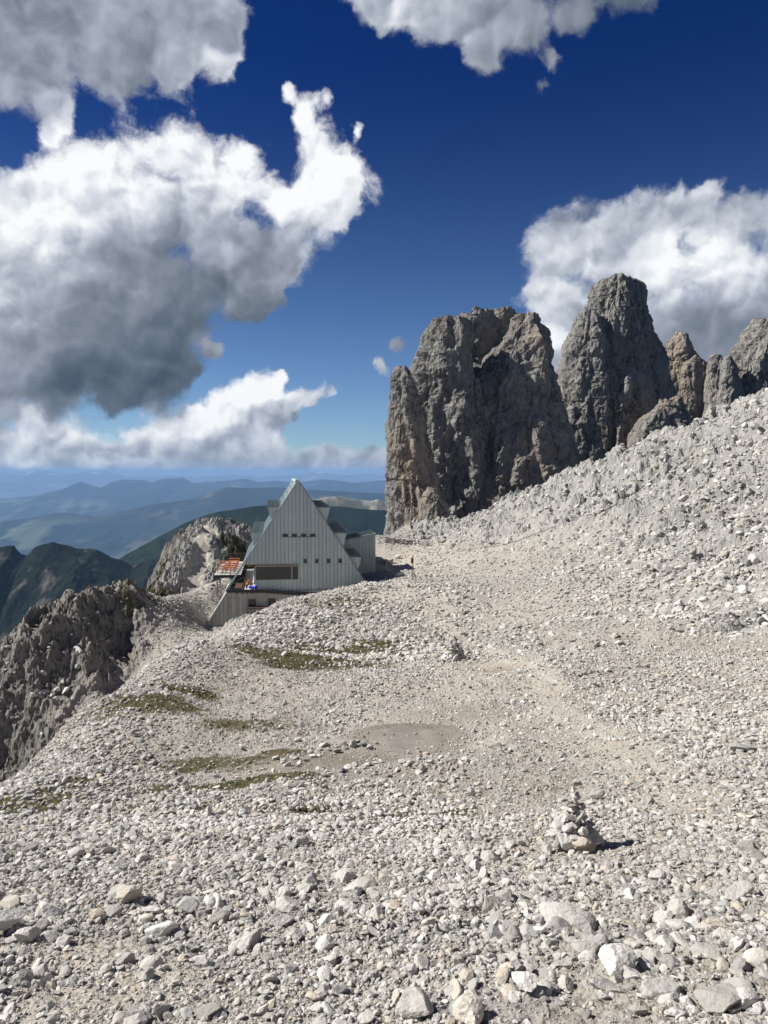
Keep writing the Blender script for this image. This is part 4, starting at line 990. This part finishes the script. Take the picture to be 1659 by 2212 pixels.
# roof slopes
def slab(p, q, th, d0, d1, out=1):
    """a plate on the line p-q in the facade plane, thickness th outward"""
    dx, dz = q[0] - p[0], q[1] - p[1]; l = math.hypot(dx, dz); nx, nz = -dz / l * out * th, dx / l * out * th
    pts = [p, q, (q[0] + nx, q[1] + nz), (p[0] + nx, p[1] + nz)]
    if out < 0: pts = pts[::-1]
    return pts
rl = MB().prism(slab((LO[0] - .02, LO[1]), (APX[0], APX[1] + .05), .18, 0, 0)[::1], -.10, LEN + .1)
for k in range(1, 45): 
    y = k * .44; p, q = slab(LO, APX, .18, 0, 0)[3], slab(LO, APX, .18, 0, 0)[2]; rl.bar((p[0], y, p[1]), (q[0], y, q[1]), .03, .07)
rl.build('roof_slope', M_ZINC, hut)
RBx = hf(1500, 1060)
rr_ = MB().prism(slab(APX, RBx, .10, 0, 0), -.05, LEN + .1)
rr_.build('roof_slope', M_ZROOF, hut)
rc = MB().prism([hf(838, 112), hf(874, 112), hf(872, 98), hf(862, 84), hf(842, 84), hf(833, 98)], -.16, LEN + .2); rc.build('ridge_cap', M_ZINC, hut)
# stepped bays along both slopes
def bay(pts, dep0, dep1, nridge):
    q = [hf(*p, dep0) for p in pts]; b = MB().prism(q[::-1] if _area(q) < 0 else q, dep0, dep1); o = b.build('roof_bay', M_ZINC, hut)
    zt = max(z for x, z in q); xs = [x for x, z in q if z > zt - .2]; x0, x1 = min(xs), max(xs)
    t = MB().box(x0 - .06, x1 + .06, dep0 - .06, dep1, zt + .003, zt + .06)
    for k in range(nridge):
        y = dep0 + .5 + (dep1 - dep0 - .6) * k / (nridge - 1)
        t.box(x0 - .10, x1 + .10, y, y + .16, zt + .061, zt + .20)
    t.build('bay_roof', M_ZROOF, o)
    return x0, x1, zt
def _area(q): return sum(q[i][0] * q[(i+1) % len(q)][1] - q[(i+1) % len(q)][0] * q[i][1] for i in range(len(q)))
b1 = bay([(597,325),(735,325),(735,420),(628,440)], .25, 17.5, 9)
b2 = bay([(450,550),(590,548),(590,640),(482,668)], .25, 17.5, 10)
b3 = bay([(1000,325),(1135,325),(1105,440),(1000,420)], .25, 17.5, 9)
b4 = bay([(1130,545),(1278,545),(1247,660),(1130,640)], .25, 15.5, 10)
b5 = bay([(1270,752),(1403,752),(1380,850),(1270,840)], .25, 8.0, 5)
for (cx, cy, h, dep) in ((597,325,.55,.4),(1133,325,.5,.4),(451,550,.7,.4),(1276,545,.6,.4),(512,448,.6,12),(1160,443,.6,12)):
    x, z = hf(cx, cy, dep); MB().tube([(x, dep, z - .1), (x, dep, z + h)], .02, 5).build('lightning_rod', M_STEEL, hut)
# windows
def window(rc_, dep, fw, mat_f=M_FRAME, name='window'):
    x0, x1, z0, z1 = rc_; f = MB()
    f.box(x0 - fw, x1 + fw, dep - .07, dep + .02, z1, z1 + fw); f.box(x0 - fw, x1 + fw, dep - .09, dep + .02, z0 - fw, z0)
    f.box(x0 - fw, x0, dep - .07, dep + .02, z0, z1); f.box(x1, x1 + fw, dep - .07, dep + .02, z0, z1)
    o = f.build(name, mat_f, hut); MB().box(x0, x1, dep - .02, dep + .015, z0, z1).build('pane', M_GLASS, o); return o
for r_ in WIN_T + WIN_S: window(r_, 0, .035)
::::
-- AIM --
Skip every picture and return the lines above from the top through the one that contains "RBx = hf(1500, 1060)".

-- WORKED ANSWER --
Keep writing the Blender script for this image. This is part 4, starting at line 990. This part finishes the script. Take the picture to be 1659 by 2212 pixels.
# roof slopes
def slab(p, q, th, d0, d1, out=1):
    """a plate on the line p-q in the facade plane, thickness th outward"""
    dx, dz = q[0] - p[0], q[1] - p[1]; l = math.hypot(dx, dz); nx, nz = -dz / l * out * th, dx / l * out * th
    pts = [p, q, (q[0] + nx, q[1] + nz), (p[0] + nx, p[1] + nz)]
    if out < 0: pts = pts[::-1]
    return pts
rl = MB().prism(slab((LO[0] - .02, LO[1]), (APX[0], APX[1] + .05), .18, 0, 0)[::1], -.10, LEN + .1)
for k in range(1, 45): 
    y = k * .44; p, q = slab(LO, APX, .18, 0, 0)[3], slab(LO, APX, .18, 0, 0)[2]; rl.bar((p[0], y, p[1]), (q[0], y, q[1]), .03, .07)
rl.build('roof_slope', M_ZINC, hut)
RBx = hf(1500, 1060)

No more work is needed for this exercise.